Your goal: Scan the records and identify every line in which the string "this" occurs, then return those lines.

Data supplied:
□ □ □ □ □ □ □
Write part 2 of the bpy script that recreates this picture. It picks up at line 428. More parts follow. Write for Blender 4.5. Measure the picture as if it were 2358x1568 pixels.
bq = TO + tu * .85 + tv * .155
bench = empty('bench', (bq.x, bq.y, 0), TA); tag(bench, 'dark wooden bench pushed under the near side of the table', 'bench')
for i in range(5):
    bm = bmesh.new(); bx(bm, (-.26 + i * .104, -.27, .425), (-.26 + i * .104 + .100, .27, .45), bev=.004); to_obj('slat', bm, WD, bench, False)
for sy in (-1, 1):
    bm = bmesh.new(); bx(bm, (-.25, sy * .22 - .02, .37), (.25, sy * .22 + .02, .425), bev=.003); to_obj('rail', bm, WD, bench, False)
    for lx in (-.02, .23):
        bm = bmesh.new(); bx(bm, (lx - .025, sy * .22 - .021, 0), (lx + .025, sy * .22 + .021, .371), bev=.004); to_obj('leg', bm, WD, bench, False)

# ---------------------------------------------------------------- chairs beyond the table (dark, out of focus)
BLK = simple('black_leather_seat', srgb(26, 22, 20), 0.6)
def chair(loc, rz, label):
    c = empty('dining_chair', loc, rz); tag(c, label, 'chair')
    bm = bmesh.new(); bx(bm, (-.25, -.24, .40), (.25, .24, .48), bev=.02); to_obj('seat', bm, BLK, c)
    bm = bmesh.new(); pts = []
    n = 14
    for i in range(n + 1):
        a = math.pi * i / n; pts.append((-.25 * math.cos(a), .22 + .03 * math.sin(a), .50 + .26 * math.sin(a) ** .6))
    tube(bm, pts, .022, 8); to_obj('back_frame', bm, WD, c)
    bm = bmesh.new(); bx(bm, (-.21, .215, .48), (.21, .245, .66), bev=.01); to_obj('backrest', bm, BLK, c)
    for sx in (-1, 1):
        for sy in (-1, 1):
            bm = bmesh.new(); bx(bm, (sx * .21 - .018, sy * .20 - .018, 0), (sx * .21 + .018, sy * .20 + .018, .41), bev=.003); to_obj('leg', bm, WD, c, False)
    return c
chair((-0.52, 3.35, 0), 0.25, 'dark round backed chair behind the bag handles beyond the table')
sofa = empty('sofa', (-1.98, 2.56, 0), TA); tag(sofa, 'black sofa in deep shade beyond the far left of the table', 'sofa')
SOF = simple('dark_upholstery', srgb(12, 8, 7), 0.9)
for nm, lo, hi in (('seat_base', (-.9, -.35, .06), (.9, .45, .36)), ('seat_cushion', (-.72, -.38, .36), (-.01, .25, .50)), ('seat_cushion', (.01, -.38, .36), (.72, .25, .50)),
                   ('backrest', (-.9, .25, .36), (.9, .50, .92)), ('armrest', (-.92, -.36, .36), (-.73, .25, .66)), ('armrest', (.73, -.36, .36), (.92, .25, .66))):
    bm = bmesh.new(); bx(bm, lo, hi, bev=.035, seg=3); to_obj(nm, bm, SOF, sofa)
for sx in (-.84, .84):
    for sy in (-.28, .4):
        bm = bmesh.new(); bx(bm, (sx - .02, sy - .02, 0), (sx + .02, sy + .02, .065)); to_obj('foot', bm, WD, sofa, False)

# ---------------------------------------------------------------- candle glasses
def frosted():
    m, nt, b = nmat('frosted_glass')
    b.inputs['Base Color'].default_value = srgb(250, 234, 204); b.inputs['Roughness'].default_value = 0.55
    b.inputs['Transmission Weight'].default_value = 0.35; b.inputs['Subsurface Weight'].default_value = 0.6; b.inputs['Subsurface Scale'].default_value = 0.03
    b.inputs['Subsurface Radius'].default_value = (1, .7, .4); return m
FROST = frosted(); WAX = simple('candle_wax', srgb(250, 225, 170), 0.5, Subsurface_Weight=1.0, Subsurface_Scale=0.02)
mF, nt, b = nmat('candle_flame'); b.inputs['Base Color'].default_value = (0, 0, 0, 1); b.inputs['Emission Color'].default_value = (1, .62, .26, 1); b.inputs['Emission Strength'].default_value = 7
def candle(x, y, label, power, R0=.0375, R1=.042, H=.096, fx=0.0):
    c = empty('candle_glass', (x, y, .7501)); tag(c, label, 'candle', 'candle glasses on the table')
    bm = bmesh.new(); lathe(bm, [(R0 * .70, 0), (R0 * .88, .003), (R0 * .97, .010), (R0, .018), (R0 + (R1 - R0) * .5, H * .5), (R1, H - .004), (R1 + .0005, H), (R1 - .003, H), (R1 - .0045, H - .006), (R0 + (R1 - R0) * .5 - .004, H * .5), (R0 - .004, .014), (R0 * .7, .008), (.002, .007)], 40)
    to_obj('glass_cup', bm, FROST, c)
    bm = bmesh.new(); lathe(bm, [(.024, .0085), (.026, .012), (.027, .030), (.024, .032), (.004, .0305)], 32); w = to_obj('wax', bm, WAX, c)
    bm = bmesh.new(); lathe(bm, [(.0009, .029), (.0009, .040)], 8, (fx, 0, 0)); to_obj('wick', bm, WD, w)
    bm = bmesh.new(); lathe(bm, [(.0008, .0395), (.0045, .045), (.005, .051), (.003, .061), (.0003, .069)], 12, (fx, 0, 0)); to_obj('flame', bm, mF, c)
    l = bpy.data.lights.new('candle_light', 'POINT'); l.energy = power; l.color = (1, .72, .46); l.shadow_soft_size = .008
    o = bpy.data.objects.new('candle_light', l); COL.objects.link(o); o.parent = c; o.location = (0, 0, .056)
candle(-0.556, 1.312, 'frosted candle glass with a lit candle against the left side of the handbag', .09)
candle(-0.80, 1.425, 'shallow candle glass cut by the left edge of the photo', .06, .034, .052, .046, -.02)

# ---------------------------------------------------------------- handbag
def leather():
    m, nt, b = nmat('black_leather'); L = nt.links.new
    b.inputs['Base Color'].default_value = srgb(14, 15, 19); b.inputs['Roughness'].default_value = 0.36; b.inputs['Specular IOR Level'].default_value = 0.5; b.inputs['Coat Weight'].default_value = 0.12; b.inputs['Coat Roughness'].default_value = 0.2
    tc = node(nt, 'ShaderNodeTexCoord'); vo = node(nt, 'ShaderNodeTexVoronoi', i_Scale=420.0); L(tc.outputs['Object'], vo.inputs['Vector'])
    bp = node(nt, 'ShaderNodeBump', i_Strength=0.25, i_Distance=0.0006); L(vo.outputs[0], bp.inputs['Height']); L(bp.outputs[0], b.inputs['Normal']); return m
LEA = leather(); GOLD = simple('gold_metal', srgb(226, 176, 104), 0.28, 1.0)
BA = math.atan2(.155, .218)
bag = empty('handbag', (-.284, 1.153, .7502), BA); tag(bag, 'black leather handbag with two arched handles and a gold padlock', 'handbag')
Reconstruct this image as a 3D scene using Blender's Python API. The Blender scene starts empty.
□ □ □ □ □ □ □
Solution to the exercise:
Write part 2 of the bpy script that recreates this picture. It picks up at line 428. More parts follow. Write for Blender 4.5. Measure the picture as if it were 2358x1568 pixels.
Reconstruct this image as a 3D scene using Blender's Python API. The Blender scene starts empty.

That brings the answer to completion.